Reproduce nothing but the lines from the start of the material through the line that includes "stored in metres", both ends included, and omit every picture.
◆ ◆ ◆ ◆ ◆
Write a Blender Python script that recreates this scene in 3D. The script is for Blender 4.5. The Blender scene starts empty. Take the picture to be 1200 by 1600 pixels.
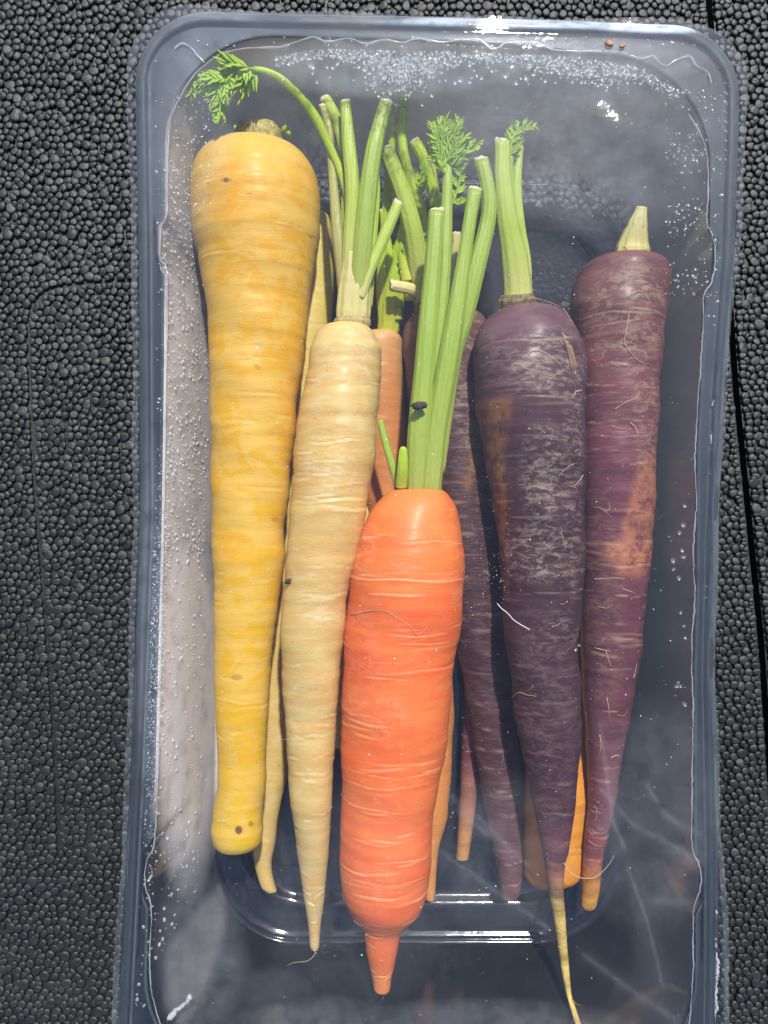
import bpy, bmesh, math, random
import numpy as np
from mathutils import Vector
random.seed(7); rng = np.random.default_rng(11)
C = bpy.context.scene
COL = C.collection
CM = 0.01                      # everything below is measured in centimetres and stored in metres

# ------------------------------------------------------------------ camera, sky, sun, exposure
HC = 30.4                      # camera height above the foam (cm)
FPX = 1209.0                   # focal length in photo pixels (photo 1200 x 1600)
cam = bpy.data.objects.new('camera', bpy.data.cameras.new('camera')); COL.objects.link(cam)
cam.location = (0, 0, HC * CM)
cam.data.sensor_fit = 'VERTICAL'; cam.data.sensor_height = 24.0; cam.data.lens = 24.0 * FPX / 1600.0
cam.data.clip_start = 0.01; cam.data.clip_end = 50
C.camera = cam

SUN = Vector((0.15, 0.62, 0.85)).normalized()
world = bpy.data.worlds.new("World"); C.world = world; world.use_nodes = True
wn = world.node_tree; wn.nodes.clear()
sky = wn.nodes.new('ShaderNodeTexSky'); sky.sky_type = 'NISHITA'; sky.sun_disc = False
sky.sun_elevation = math.asin(SUN.z); sky.sun_rotation = math.atan2(SUN.x, SUN.y)
bg = wn.nodes.new('ShaderNodeBackground'); bg.inputs['Strength'].default_value = 0.12
wo = wn.nodes.new('ShaderNodeOutputWorld')
wn.links.new(sky.outputs[0], bg.inputs[0]); wn.links.new(bg.outputs[0], wo.inputs[0])
sl = bpy.data.lights.new('sun', 'SUN'); sl.energy = 4.1; sl.angle = math.radians(2.2); sl.color = (1, 0.95, 0.87)
so = bpy.data.objects.new('sun', sl); COL.objects.link(so)
so.rotation_euler = SUN.to_track_quat('Z', 'Y').to_euler()
C.view_settings.view_transform = 'Standard'; C.view_settings.look = 'None'
C.view_settings.exposure = 0.30; C.view_settings.gamma = 1.0
C.render.engine = 'CYCLES'
C.cycles.transparent_max_bounces = 40; C.cycles.max_bounces = 12
C.cycles.caustics_reflective = False; C.cycles.caustics_refractive = False

# ------------------------------------------------------------------ helpers
def P(px, py, z):              # a pixel of the photo on the plane at height z -> cm
    d = HC - z
    return np.array([(px - 600.0) / FPX * d, (800.0 - py) / FPX * d, z])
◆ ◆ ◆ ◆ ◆
» Exercise response
Write a Blender Python script that recreates this scene in 3D. The script is for Blender 4.5. The Blender scene starts empty. Take the picture to be 1200 by 1600 pixels.
import bpy, bmesh, math, random
import numpy as np
from mathutils import Vector
random.seed(7); rng = np.random.default_rng(11)
C = bpy.context.scene
COL = C.collection
CM = 0.01                      # everything below is measured in centimetres and stored in metres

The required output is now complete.